Imagem de um vídeo conspirativista: "George Soros está a financiar uma revolução nos EUA."

Depois da universidade, encontrando-se a vender souvenirs em lojas de praia, decidiu que não era isso que queria fazer na sua vida. Então, escreveu cartas a todos os bancos comerciais de Londres e teve algumas respostas, tornando-se assim bancário. Começou de baixo mas subiu rapidamente, mudando-se para Nova Iorque e começando a dedicar-se à bolsa.

Geogge Soros criou uma teoria original sobre o funcionamento das bolsas de valores que diverge da teoria clássica. Chamou a essa teoria reflexividade. Os mercados não tendem automaticamente para o equilíbrio (como diz a economia clássica), visto que são fortemente influenciados por fenómenos psicológicos, sociológicos e políticos. Seja devido à sua teoria, seja por talento natural, Soros teve um extraordinário sucesso a gerir fundos especulativos, os chamados hedge funds, tanto para os seus patrões como, em breve, no seu próprio fundo especulativo, primeiro Double Eagle e depois Quantum Fund.

A sua principal proeza foi em 1998, quando especulou contra a libra inglesa, apostando que a moeda iria ser desvalorizada. Quando efetivamente o foi, obteve um lucro de mil milhões de dólares. O Quantum Fund é o hedge fund mais lucrativo da história.

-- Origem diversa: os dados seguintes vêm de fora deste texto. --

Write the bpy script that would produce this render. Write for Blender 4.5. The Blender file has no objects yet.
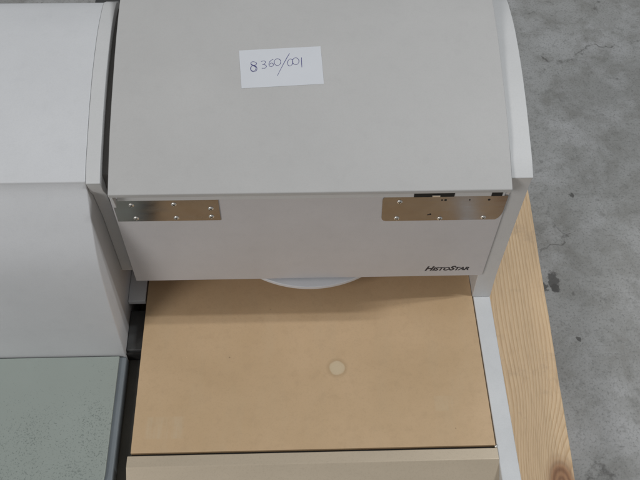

George Soros tem canalizado a sua riqueza para iniciativas que reforçam as suas convicções políticas, no sentido da democracia de centro-esquerda e em particular procurando favorecer concepções económicas mais progressistas do que a escola clássica, nomeadamente através do influente Intitute for New Economic Thinking, um think tank com sede em Nova Iorque que tem o objetivo de "desenvolver e compartilhar as ideias que podem reparar a nossa economia quebrada e criar uma sociedade mais igualitária, próspera e justa", segundo o seu website.

Soros, o papão

Como é que este homem se tornou o papão das teorias da conspiração? Como financiador do Partido Democrata dos EUA, Soros foi, naturalmente, sinalizado como adversário pelos seus adversários republicanos. Nos Estados Unidos, os partidos políticos são na quase totalidade — e com poucos limites — sustentados por grandes interesses económicos, que em geral exigem contrapartidas pela sua generosidade. Ao acusar os democratas de serem sustentados por Soros, os republicanos pretendiam desviar a atenção da sua fortíssima rede de suporte de multimilionários interessados em obstruir a luta contra o aquecimento global, por exemplo.

Esta acusação política banal ganhou outro fôlego quando o discurso político recorreu à conspirativite. Hoje é conhecida a influência da fonte anónima QAnon, mas há vários anos que as teorias de conspiração de apoio à extrema-direita republicana têm grande curso e são propagadas pelo site Infowars de Alex Jones (o mesmo que organizou a manifestação em Washington, em 5 de Janeiro deste ano). Esta tendência explodiu durante a presidência de Trump, mas estava em curso bem antes, com uma rede de órgãos de informação e media sociais a amplificar e normalizar cada invenção louca que surge.

Ser judeu tem contribuído, nas cabeças de quem concebe estas ideias, para a demonização de George Soros, pois toma lugar ao lado da casa Rothschild nas acusações de que uma conspiração judaica procura dominar os governos mundiais — uma ligação genética das modernas teorias da conspiração ao antissemitismo nazi.

Os novos nacionalismos fascizantes odeiam Soros também, pois ele, além de defender uma política global e cosmopolita, tem efetivamente gasto dinheiro a tentar sapar as suas tentativas de acesso ao poder. Na sua terra natal, a Hungria, em que a democracia foi praticamente derrubada por Viktor Orbán, as campanhas contra Soros têm sido ferozes, com laivos pouco discretos de antissemitismo. Uma das piores ofensas de Soros foi a sua defesa dos direitos do refugiados, o que é anátema para a xenofonia oficial.

Nem sequer em Israel Soros é bem visto pelo poder, pois tem-se pronunciado contra a política de Netanyahu de acentuar o caráter de apartheid do regime israelita.

Pronto. Pode-se discordar das opções políticas de George Soros, mas não é, certamente, uma influência sinistra na política de hoje. Quem acredita que Soros é o papão, para além de mal informado, está a reforçar a mitomania fascista.